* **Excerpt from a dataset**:
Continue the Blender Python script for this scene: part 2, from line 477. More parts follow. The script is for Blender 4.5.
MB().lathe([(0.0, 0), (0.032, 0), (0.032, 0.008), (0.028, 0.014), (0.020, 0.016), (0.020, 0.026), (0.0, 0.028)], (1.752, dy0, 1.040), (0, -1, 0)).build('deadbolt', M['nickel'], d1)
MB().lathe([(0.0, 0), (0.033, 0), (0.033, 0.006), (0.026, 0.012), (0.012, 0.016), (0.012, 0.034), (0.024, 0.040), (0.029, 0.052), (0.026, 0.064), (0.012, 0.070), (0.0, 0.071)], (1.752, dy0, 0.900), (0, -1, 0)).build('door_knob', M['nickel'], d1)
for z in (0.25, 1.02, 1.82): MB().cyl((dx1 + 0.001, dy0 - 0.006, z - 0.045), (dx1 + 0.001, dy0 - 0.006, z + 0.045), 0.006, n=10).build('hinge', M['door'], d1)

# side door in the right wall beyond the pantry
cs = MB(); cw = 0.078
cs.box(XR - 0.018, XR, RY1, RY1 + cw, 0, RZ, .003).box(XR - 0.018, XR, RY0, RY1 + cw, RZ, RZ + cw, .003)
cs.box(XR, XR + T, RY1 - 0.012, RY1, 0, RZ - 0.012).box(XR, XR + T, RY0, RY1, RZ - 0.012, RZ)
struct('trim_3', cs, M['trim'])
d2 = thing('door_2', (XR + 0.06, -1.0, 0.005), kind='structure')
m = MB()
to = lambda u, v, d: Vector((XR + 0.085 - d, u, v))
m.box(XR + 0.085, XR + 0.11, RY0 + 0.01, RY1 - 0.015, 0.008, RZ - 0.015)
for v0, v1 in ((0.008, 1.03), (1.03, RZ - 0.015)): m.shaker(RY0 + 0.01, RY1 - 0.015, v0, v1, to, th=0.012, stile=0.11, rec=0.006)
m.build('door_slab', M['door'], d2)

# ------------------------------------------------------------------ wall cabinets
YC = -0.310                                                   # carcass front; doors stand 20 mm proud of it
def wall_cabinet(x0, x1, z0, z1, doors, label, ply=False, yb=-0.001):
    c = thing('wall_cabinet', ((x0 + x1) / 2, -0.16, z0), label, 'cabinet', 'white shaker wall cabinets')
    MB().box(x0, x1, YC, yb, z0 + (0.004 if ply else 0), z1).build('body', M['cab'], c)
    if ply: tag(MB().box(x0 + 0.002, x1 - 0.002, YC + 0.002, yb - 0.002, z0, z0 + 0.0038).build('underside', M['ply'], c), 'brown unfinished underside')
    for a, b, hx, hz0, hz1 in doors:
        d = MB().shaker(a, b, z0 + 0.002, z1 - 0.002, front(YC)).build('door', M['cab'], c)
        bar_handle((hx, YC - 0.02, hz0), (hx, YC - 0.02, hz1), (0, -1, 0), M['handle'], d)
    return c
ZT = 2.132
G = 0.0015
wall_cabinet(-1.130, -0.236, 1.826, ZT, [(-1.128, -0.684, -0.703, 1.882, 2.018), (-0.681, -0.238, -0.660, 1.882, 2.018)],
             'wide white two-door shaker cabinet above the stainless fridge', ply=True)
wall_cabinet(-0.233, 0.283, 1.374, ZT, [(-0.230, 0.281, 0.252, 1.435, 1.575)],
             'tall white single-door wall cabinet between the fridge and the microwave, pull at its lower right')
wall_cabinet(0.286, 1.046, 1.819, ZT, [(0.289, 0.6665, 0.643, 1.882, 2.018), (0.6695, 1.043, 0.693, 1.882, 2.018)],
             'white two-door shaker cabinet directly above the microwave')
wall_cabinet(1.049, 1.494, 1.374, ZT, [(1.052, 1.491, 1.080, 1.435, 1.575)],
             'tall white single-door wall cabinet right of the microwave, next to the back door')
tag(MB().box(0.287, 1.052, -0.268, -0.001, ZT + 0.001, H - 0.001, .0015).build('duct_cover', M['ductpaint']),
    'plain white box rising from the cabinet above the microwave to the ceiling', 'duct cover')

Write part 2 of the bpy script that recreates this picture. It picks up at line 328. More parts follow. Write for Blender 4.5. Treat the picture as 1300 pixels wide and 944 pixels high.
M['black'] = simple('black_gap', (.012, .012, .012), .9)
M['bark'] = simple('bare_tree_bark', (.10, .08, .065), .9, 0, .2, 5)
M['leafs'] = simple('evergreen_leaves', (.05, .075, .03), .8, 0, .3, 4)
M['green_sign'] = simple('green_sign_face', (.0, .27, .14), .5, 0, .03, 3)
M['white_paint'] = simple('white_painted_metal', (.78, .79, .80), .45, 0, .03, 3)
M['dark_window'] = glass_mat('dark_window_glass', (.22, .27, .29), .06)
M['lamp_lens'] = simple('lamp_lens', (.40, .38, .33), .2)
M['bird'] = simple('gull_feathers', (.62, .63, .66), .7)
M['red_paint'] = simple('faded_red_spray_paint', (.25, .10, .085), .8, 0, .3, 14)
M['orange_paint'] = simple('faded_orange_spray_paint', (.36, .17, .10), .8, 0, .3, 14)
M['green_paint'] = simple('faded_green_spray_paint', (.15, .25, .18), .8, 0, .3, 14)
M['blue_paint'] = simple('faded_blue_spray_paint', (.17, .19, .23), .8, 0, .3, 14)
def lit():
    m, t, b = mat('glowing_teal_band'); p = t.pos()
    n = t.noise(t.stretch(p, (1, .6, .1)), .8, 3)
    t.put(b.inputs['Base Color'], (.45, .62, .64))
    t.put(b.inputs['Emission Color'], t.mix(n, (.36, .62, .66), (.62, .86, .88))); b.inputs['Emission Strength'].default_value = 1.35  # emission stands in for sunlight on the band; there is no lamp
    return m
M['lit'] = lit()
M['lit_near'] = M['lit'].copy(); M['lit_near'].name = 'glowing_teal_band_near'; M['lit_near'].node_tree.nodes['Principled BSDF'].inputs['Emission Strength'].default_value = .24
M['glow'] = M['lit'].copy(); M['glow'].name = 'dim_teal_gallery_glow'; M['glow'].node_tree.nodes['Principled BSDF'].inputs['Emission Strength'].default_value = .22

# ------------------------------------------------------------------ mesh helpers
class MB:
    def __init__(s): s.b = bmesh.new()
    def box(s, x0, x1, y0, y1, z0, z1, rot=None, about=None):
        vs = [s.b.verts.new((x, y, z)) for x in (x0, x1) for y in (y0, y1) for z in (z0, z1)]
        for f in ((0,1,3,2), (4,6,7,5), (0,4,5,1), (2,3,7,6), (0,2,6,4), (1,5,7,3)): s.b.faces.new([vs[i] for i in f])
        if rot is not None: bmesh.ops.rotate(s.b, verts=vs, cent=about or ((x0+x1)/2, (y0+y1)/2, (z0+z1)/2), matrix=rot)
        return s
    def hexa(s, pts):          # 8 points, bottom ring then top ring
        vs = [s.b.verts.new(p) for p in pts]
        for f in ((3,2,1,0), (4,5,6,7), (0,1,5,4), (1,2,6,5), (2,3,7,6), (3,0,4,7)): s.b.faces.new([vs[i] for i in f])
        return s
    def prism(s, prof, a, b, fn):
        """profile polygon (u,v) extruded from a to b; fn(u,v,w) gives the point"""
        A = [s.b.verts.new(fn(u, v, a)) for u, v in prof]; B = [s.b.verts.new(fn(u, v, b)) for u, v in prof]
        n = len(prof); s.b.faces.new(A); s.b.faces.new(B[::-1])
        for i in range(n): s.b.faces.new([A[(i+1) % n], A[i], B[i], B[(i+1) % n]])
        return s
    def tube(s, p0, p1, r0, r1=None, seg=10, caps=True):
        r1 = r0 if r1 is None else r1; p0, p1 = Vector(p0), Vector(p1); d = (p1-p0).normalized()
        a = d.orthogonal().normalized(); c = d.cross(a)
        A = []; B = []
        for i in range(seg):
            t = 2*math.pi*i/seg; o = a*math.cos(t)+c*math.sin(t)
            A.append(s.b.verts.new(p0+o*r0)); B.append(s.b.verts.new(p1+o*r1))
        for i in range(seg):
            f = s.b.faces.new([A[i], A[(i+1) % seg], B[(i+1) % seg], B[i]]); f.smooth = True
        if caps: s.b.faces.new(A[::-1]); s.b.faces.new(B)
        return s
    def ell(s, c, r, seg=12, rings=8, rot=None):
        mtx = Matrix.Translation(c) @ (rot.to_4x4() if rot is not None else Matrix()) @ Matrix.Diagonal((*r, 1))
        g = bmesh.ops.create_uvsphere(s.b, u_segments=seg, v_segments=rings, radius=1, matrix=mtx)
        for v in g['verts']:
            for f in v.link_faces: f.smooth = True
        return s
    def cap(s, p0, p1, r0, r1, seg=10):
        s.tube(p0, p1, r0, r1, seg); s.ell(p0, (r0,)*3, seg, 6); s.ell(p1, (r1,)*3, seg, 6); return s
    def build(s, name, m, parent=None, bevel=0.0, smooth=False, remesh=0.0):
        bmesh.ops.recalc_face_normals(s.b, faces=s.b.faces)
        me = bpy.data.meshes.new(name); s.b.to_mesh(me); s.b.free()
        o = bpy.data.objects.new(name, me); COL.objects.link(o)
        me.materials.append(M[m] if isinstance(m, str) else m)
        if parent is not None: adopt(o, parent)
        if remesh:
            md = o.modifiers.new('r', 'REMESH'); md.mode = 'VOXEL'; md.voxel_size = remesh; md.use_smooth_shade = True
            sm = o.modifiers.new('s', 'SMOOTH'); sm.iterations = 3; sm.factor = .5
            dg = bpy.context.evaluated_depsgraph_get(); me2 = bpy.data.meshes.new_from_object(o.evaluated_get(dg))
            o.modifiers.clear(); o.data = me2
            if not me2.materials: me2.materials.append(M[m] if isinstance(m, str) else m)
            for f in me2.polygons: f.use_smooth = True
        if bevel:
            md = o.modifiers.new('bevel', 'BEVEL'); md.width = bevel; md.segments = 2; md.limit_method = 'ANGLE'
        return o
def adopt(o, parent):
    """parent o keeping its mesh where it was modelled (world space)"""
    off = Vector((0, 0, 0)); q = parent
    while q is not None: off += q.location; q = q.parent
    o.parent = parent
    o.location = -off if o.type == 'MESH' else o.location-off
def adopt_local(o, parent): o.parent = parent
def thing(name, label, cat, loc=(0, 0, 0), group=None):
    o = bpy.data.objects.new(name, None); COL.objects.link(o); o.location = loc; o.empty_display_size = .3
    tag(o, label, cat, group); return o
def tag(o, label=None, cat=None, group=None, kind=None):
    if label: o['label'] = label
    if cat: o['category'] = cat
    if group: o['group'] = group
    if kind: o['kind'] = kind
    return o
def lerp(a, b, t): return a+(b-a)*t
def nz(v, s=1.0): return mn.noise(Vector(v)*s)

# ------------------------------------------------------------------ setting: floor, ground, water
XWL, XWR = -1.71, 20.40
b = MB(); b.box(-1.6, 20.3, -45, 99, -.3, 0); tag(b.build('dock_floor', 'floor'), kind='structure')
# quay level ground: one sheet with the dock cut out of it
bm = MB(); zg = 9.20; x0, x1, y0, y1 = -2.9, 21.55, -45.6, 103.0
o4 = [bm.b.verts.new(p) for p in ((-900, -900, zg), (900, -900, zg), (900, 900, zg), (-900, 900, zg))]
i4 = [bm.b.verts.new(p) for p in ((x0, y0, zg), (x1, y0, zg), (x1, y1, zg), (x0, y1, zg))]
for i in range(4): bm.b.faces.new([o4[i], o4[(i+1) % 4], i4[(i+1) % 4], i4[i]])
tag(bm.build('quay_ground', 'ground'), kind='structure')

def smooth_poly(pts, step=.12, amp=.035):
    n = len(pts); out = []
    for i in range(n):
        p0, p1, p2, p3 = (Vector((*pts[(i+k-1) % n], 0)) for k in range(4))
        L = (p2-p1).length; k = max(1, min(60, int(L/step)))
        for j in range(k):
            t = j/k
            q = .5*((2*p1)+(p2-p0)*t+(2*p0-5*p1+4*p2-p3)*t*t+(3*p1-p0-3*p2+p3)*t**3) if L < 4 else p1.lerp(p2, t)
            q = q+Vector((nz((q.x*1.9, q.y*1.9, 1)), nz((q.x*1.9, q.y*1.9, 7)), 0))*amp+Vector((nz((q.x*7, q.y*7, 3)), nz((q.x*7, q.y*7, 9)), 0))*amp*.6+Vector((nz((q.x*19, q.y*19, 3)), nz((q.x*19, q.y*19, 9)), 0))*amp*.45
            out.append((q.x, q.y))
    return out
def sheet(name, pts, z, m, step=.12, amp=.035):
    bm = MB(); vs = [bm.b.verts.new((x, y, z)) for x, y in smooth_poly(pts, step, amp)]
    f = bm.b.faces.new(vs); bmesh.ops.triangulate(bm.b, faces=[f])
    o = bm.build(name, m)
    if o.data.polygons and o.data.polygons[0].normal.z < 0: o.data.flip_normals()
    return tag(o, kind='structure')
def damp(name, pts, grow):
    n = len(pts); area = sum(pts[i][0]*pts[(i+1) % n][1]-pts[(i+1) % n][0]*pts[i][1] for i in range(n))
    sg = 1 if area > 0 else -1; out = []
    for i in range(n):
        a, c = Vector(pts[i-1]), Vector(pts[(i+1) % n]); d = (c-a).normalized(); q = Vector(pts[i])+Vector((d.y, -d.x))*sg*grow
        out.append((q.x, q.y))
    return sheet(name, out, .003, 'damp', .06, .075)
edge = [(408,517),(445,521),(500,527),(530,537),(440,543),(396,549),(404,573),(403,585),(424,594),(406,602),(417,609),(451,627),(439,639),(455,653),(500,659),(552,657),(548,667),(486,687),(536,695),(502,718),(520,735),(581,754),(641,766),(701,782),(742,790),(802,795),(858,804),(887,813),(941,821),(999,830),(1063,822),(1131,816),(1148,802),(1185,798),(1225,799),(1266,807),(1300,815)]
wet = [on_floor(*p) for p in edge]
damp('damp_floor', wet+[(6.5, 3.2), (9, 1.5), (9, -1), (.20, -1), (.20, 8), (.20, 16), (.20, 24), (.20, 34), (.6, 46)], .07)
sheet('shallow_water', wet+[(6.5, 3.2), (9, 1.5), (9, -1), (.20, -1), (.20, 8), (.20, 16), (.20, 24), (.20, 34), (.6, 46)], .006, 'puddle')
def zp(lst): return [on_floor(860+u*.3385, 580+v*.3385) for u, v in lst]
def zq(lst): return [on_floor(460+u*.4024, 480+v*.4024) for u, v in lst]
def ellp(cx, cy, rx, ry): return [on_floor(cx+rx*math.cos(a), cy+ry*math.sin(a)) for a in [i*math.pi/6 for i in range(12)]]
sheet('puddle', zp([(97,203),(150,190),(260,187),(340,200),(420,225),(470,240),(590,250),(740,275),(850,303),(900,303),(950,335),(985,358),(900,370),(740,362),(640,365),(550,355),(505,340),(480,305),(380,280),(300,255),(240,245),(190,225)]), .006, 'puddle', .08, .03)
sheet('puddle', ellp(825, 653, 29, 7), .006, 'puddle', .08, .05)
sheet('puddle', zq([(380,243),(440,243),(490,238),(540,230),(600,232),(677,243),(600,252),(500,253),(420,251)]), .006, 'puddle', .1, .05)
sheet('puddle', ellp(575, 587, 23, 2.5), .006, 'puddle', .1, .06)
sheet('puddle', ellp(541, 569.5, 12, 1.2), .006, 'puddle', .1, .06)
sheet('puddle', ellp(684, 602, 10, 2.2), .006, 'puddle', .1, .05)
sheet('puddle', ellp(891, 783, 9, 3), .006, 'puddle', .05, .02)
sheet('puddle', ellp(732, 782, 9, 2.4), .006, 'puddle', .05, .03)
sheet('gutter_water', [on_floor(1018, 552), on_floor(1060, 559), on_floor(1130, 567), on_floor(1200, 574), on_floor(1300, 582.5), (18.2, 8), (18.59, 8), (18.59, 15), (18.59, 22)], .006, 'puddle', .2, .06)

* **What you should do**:
Write out, unaltered, the lines from the opening of the listing through the line that includes "m.build('door_slab', M['door'], d2)".

* **Solution to this problem**:
Continue the Blender Python script for this scene: part 2, from line 477. More parts follow. The script is for Blender 4.5.
MB().lathe([(0.0, 0), (0.032, 0), (0.032, 0.008), (0.028, 0.014), (0.020, 0.016), (0.020, 0.026), (0.0, 0.028)], (1.752, dy0, 1.040), (0, -1, 0)).build('deadbolt', M['nickel'], d1)
MB().lathe([(0.0, 0), (0.033, 0), (0.033, 0.006), (0.026, 0.012), (0.012, 0.016), (0.012, 0.034), (0.024, 0.040), (0.029, 0.052), (0.026, 0.064), (0.012, 0.070), (0.0, 0.071)], (1.752, dy0, 0.900), (0, -1, 0)).build('door_knob', M['nickel'], d1)
for z in (0.25, 1.02, 1.82): MB().cyl((dx1 + 0.001, dy0 - 0.006, z - 0.045), (dx1 + 0.001, dy0 - 0.006, z + 0.045), 0.006, n=10).build('hinge', M['door'], d1)

# side door in the right wall beyond the pantry
cs = MB(); cw = 0.078
cs.box(XR - 0.018, XR, RY1, RY1 + cw, 0, RZ, .003).box(XR - 0.018, XR, RY0, RY1 + cw, RZ, RZ + cw, .003)
cs.box(XR, XR + T, RY1 - 0.012, RY1, 0, RZ - 0.012).box(XR, XR + T, RY0, RY1, RZ - 0.012, RZ)
struct('trim_3', cs, M['trim'])
d2 = thing('door_2', (XR + 0.06, -1.0, 0.005), kind='structure')
m = MB()
to = lambda u, v, d: Vector((XR + 0.085 - d, u, v))
m.box(XR + 0.085, XR + 0.11, RY0 + 0.01, RY1 - 0.015, 0.008, RZ - 0.015)
for v0, v1 in ((0.008, 1.03), (1.03, RZ - 0.015)): m.shaker(RY0 + 0.01, RY1 - 0.015, v0, v1, to, th=0.012, stile=0.11, rec=0.006)
m.build('door_slab', M['door'], d2)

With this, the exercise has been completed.